He
is possibly a con man or a holy fool. Either way, the Stranger has a rather
torturous relationship with reality. Nobody remembers him, yet he quickly finds
himself enmeshed in the town’s Twin Peaks-ish
intrigues. It will be a decidedly strange civic celebration when the Stranger
teaches the town to dance the “Salto” in Tadeusz Konwicki’s Jump, which screens with newly
translated subtitles and a restored print as a handpicked selection of Martin Scorsese Presents: Masterpieces of Polish Cinema, hosted by the Film Society of Lincoln Center.
Presumably,
the man who might be named Kowalski or possibly Malinowski, has a good reasons
for jumping off a speeding train. Barging in on his unsuspecting host, he
claims to have known the older man when he lived in town way back when. The
hospitable chap does not remember the Stranger, but he assumes this is due to
the lingering effects of his wartime post-traumatic stress disorder. However,
the Stranger’s paranoid ravings suggest his mental state is far more
questionable than his host’s.

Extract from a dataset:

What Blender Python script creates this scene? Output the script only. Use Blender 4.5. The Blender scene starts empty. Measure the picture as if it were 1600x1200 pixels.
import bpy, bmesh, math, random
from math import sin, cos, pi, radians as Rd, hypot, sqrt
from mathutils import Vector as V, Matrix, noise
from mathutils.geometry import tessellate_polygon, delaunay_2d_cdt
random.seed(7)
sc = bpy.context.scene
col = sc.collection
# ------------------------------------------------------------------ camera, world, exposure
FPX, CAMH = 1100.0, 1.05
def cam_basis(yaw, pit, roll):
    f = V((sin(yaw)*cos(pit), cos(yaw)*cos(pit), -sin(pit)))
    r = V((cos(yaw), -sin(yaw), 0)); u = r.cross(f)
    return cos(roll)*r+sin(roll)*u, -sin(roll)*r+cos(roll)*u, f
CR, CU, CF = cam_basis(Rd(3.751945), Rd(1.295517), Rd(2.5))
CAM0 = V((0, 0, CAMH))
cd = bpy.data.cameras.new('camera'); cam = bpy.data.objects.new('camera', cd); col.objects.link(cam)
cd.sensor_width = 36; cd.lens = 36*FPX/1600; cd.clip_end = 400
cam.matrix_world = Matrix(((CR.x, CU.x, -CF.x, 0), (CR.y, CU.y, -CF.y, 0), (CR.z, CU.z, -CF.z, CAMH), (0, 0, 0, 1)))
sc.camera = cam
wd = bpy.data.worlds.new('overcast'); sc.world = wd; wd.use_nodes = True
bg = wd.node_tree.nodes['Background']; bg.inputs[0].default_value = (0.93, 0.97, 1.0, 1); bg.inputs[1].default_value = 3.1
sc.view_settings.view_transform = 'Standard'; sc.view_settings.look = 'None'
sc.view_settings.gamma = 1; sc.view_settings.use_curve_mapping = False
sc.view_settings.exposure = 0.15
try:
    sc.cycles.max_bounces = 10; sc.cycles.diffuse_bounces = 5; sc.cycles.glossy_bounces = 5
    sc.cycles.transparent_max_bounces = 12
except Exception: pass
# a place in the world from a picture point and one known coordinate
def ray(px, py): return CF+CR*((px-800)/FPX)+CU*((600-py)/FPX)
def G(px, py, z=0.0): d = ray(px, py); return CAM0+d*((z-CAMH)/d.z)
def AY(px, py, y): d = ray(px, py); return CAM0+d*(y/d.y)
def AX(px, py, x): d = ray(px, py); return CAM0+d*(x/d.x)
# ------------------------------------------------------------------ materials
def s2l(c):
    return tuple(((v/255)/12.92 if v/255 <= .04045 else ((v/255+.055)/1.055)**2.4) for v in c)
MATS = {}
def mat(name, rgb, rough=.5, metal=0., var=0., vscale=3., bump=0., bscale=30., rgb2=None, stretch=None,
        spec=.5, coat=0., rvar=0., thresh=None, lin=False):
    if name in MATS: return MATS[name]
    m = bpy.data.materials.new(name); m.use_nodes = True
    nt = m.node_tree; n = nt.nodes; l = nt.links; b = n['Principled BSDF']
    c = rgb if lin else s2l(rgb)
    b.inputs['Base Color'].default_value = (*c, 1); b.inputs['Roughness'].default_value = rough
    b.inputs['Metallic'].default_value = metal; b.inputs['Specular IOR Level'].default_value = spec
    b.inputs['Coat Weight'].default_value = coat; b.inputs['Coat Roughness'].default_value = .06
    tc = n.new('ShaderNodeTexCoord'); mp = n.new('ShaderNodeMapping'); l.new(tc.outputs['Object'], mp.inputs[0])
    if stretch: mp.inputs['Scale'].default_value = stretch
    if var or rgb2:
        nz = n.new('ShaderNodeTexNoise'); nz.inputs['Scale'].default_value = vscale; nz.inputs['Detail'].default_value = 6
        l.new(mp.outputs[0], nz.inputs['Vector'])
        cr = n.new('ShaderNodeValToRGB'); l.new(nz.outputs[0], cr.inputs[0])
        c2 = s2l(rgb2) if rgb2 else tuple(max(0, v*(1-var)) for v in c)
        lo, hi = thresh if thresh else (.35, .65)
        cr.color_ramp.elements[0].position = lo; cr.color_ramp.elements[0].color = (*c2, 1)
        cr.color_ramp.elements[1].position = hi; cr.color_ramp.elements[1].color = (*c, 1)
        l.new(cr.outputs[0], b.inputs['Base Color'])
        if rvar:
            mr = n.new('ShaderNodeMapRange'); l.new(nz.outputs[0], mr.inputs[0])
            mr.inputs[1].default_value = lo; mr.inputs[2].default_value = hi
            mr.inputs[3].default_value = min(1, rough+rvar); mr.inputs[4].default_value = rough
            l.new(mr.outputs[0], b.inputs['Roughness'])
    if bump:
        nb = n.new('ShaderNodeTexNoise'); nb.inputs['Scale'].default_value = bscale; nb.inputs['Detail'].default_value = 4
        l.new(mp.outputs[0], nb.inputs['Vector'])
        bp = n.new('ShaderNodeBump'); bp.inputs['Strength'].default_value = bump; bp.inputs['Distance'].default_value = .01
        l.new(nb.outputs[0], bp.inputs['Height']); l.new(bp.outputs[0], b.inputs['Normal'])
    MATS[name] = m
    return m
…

Nevertheless, he sort of pulls it together when
he is around Helena, his host’s temptress daughter (whom the Stranger makes a
show of mistaking for her mother).
As
he ambles through the town and the plot, the Stranger apparently cures sick
children, freaks out a fortune teller, and underwhelms in his efforts to seduce
Helena. Konwicki will reveal all in the closing minutes, but not before
indulging in sorts of trippy weirdness. Jump
(a.k.a. Salto) is indeed a product of the 1960’s and
Konwicki certainly captures the tenor of the time.
Unfortunately,
Jump also carries some rather
unintentional and uncomfortable irony. In real life, Zbigniew Cybulski (often
dubbed the Polish James Dean) tragically died making a leap from a moving
train, much like the one that opens the film. Konwicki penned some brilliant screenplays
and novels, but his Jump script is
more of an invitation to play than a cohesive narrative. Still, there are bits
and pieces that stick in the soul, particularly the old man who survived the
war despite looking like Blumenfeld, a famous Jewish actor—and might indeed
actually be Blumenfeld, as the Stranger insists.
Regardless
of what fate had in store, Cybulski is perfect as the Stranger, somewhat
resembling Marcello Mastroianni in 8½,
when not raging like a madman at whomever and whatever. The large ensemble is
definitely a hodge-podge, but Wlodzimierz Borunski taps into some deeply sad
places as the man who claims not to be Blumenfeld.